* _Task statement_
Print exactly, please, the lines from the top of the entries below up to and including the line with "def wz(py, Y): return H-(py-CY)*Y/F", and nothing else; pictures are excluded.

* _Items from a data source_
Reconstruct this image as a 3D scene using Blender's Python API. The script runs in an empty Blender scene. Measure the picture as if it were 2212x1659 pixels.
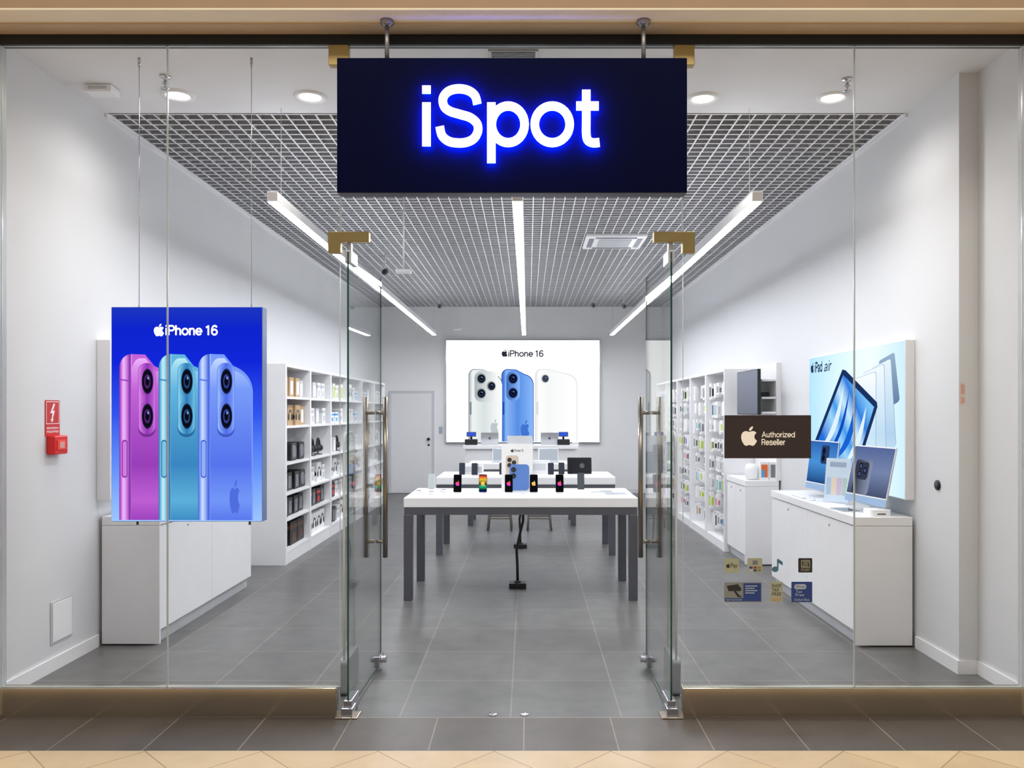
import bpy, bmesh, math, random
from mathutils import Vector, Matrix
S = bpy.context.scene; C = S.collection
random.seed(7)
PI = math.pi
F, CX, CY, H = 1750.0, 1140.0, 890.0, 1.65
def wx(px, Y): return (px-CX)*Y/F
def wz(py, Y): return H-(py-CY)*Y/F

# ------------------------------------------------------------ materials
def lin(c):
    o = []
    for v in c[:3]:
        v /= 255.0
        o.append(v/12.92 if v <= .04045 else ((v+.055)/1.055)**2.4)
    return (o[0], o[1], o[2], 1)
MC = {}
def nt(name):
    m = bpy.data.materials.new(name); m.use_nodes = True
    n = m.node_tree.nodes; l = m.node_tree.links
    return m, n, l
def mat(name, c, rough=.5, metal=0, var=.04, scale=6, spec=.5):
    """principled with a faint procedural noise in the colour"""
    if name in MC: return MC[name]
    m, n, l = nt(name); b = n['Principled BSDF']
    b.inputs['Roughness'].default_value = rough; b.inputs['Metallic'].default_value = metal
    b.inputs['Specular IOR Level'].default_value = spec
    tc = n.new('ShaderNodeTexCoord'); no = n.new('ShaderNodeTexNoise'); no.inputs['Scale'].default_value = scale
    l.new(tc.outputs['Object'], no.inputs['Vector'])
    r = n.new('ShaderNodeValToRGB'); a = lin(c)
    r.color_ramp.elements[0].position = .3; r.color_ramp.elements[1].position = .7
    r.color_ramp.elements[0].color = tuple(v*(1-var) for v in a[:3])+(1,)
    r.color_ramp.elements[1].color = tuple(min(1, v*(1+var)) for v in a[:3])+(1,)
    l.new(no.outputs['Fac'], r.inputs['Fac']); l.new(r.outputs['Color'], b.inputs['Base Color'])
    MC[name] = m; return m
def emi(name, c, s=1.0):
    if name in MC: return MC[name]
    m, n, l = nt(name); n.remove(n['Principled BSDF'])
    e = n.new('ShaderNodeEmission'); e.inputs['Color'].default_value = lin(c); e.inputs['Strength'].default_value = s
    l.new(e.outputs[0], n['Material Output'].inputs['Surface']); MC[name] = m; return m
def grad(name, stops, axis='Y', lo=0, hi=1, s=1.0):
    """backlit print: gradient along an object axis"""
    if name in MC: return MC[name]
    m, n, l = nt(name)
    tc = n.new('ShaderNodeTexCoord'); sp = n.new('ShaderNodeSeparateXYZ'); mr = n.new('ShaderNodeMapRange')
    l.new(tc.outputs['Object'], sp.inputs[0])
    if axis == 'D':
        ad = n.new('ShaderNodeMath'); ad.operation = 'ADD'
        l.new(sp.outputs['X'], ad.inputs[0]); l.new(sp.outputs['Y'], ad.inputs[1]); l.new(ad.outputs[0], mr.inputs['Value'])
    else: l.new(sp.outputs[axis], mr.inputs['Value'])
    mr.inputs['From Min'].default_value = lo; mr.inputs['From Max'].default_value = hi
    r = n.new('ShaderNodeValToRGB'); els = r.color_ramp.elements
    while len(els) < len(stops): els.new(.5)
    for i, (p, c) in enumerate(stops): els[i].position = p
    for i, (p, c) in enumerate(stops): els[i].color = lin(c)
    l.new(mr.outputs[0], r.inputs['Fac'])
    n.remove(n['Principled BSDF']); e = n.new('ShaderNodeEmission'); e.inputs['Strength'].default_value = s
    l.new(r.outputs['Color'], e.inputs['Color']); l.new(e.outputs[0], n['Material Output'].inputs['Surface'])
    MC[name] = m; return m
def glassmat(name, tint, refl=1.0):
    m, n, l = nt(name); n.remove(n['Principled BSDF'])
    t = n.new('ShaderNodeBsdfTransparent'); t.inputs['Color'].default_value = (*tint, 1)
    g = n.new('ShaderNodeBsdfGlossy'); g.inputs['Roughness'].default_value = .0
    lw = n.new('ShaderNodeLayerWeight'); lw.inputs['Blend'].default_value = .5
    p = n.new('ShaderNodeMath'); p.operation = 'POWER'; p.inputs[1].default_value = 5
    k = n.new('ShaderNodeMath'); k.operation = 'MULTIPLY_ADD'; k.inputs[1].default_value = .7*refl; k.inputs[2].default_value = .03*refl
    mx = n.new('ShaderNodeMixShader')
    l.new(lw.outputs['Facing'], p.inputs[0]); l.new(p.outputs[0], k.inputs[0]); l.new(k.outputs[0], mx.inputs[0])
    l.new(t.outputs[0], mx.inputs[1]); l.new(g.outputs[0], mx.inputs[2]); l.new(mx.outputs[0], n['Material Output'].inputs['Surface'])
    return m
def tiles(name, c1, c2, mortar, w, h, off=(0, 0), rot=0, rough=.35, ms=.005, spec=.5, mottle=(.82, 1.12)):
    m, n, l = nt(name); b = n['Principled BSDF']
    tc = n.new('ShaderNodeTexCoord'); mp = n.new('ShaderNodeMapping'); br = n.new('ShaderNodeTexBrick')
    mp.inputs['Location'].default_value = (off[0], off[1], 0); mp.inputs['Rotation'].default_value = (0, 0, rot)
    l.new(tc.outputs['Object'], mp.inputs['Vector']); l.new(mp.outputs[0], br.inputs['Vector'])
    br.offset = 0; br.squash = 1
    br.inputs['Scale'].default_value = 1; br.inputs['Brick Width'].default_value = w; br.inputs['Row Height'].default_value = h
    br.inputs['Mortar Size'].default_value = ms; br.inputs['Mortar Smooth'].default_value = .3
    br.inputs['Color1'].default_value = lin(c1); br.inputs['Color2'].default_value = lin(c2); br.inputs['Mortar'].default_value = lin(mortar)
    no = n.new('ShaderNodeTexNoise'); no.inputs['Scale'].default_value = 5; no.inputs['Detail'].default_value = 8; no.inputs['Roughness'].default_value = .65
    l.new(tc.outputs['Object'], no.inputs['Vector'])
    rp = n.new('ShaderNodeValToRGB'); rp.color_ramp.elements[0].color = (mottle[0],)*3+(1,); rp.color_ramp.elements[1].color = (mottle[1],)*3+(1,)
    rp.color_ramp.elements[0].position = .3; rp.color_ramp.elements[1].position = .7
    l.new(no.outputs['Fac'], rp.inputs[0])
    mu = n.new('ShaderNodeMixRGB'); mu.blend_type = 'MULTIPLY'; mu.inputs[0].default_value = 1
    l.new(br.outputs['Color'], mu.inputs[1]); l.new(rp.outputs[0], mu.inputs[2]); l.new(mu.outputs[0], b.inputs['Base Color'])
    b.inputs['Roughness'].default_value = rough; b.inputs['Specular IOR Level'].default_value = spec
    bp = n.new('ShaderNodeBump'); bp.inputs['Strength'].default_value = .15; bp.inputs['Distance'].default_value = .003; bp.invert = True
    l.new(br.outputs['Fac'], bp.inputs['Height']); l.new(bp.outputs[0], b.inputs['Normal'])
    return m

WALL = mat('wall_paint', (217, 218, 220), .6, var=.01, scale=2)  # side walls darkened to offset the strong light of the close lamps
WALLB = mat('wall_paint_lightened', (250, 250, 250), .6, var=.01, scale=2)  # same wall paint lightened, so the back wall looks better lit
CEIL = mat('ceiling_paint', (230, 230, 232), .7, var=.01)
GRID = mat('grid_blade_shaded', (168, 169, 173), .5, var=.03)  # blade faces greyed, their shade is put into the colour
GRIDW = mat('grid_lit_edge', (232, 233, 235), .5, var=.01)  # bottom edges whitened, light from below is put into the colour
PLEN = mat('plenum_dark', (88, 90, 95), .8)
WHITE = mat('white_laminate', (242, 242, 243), .3, var=.01)
WHITE2 = mat('white_satin', (238, 238, 240), .4, var=.01)
DOORF = mat('door_frame_paint', (214, 215, 218), .4, var=.01)
SEAM = mat('seam_shadow', (150, 151, 156), .6)
LEG = mat('graphite_metal', (92, 94, 102), .4, .3)
STEEL = mat('brushed_steel', (196, 182, 162), .19, 1, var=.05, scale=2)
CHROME = mat('chrome', (200, 200, 205), .18, 1)
BRASS = mat('brass', (168, 146, 96), .3, 1, var=.05)
HANDLE = mat('bronze_steel', (148, 142, 132), .25, 1)
BLACK = mat('black_plastic', (22, 22, 25), .4)
RAIL = mat('black_rail', (14, 14, 15), .45)
DGREY = mat('dark_grey_plastic', (60, 62, 68), .5)
MGREY = mat('mid_grey_plastic', (122, 126, 132), .45)
LGREY = mat('light_grey_plastic', (196, 198, 202), .4)
SILV = mat('silver_aluminium', (205, 207, 211), .3, .6)
RED = mat('red_enamel', (200, 24, 28), .4)
REDD = mat('red_plastic', (214, 16, 20), .3)
KRAFT = mat('kraft_card', (186, 156, 118), .7, var=.08)
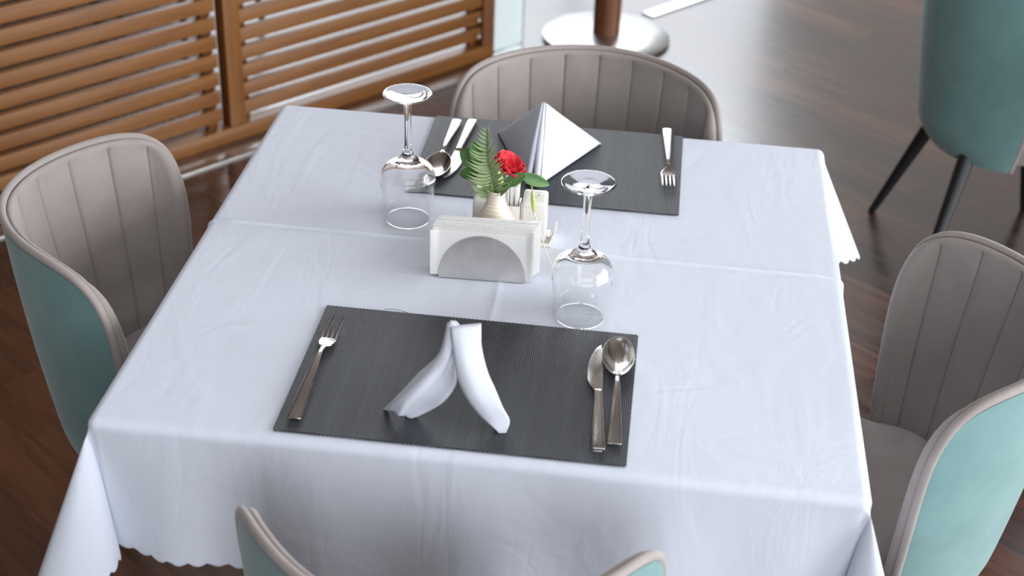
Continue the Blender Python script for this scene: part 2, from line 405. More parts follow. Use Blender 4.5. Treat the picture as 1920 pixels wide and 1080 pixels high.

* _Full output_
Reconstruct this image as a 3D scene using Blender's Python API. The script runs in an empty Blender scene. Measure the picture as if it were 2212x1659 pixels.
import bpy, bmesh, math, random
from mathutils import Vector, Matrix
S = bpy.context.scene; C = S.collection
random.seed(7)
PI = math.pi
F, CX, CY, H = 1750.0, 1140.0, 890.0, 1.65
def wx(px, Y): return (px-CX)*Y/F
def wz(py, Y): return H-(py-CY)*Y/F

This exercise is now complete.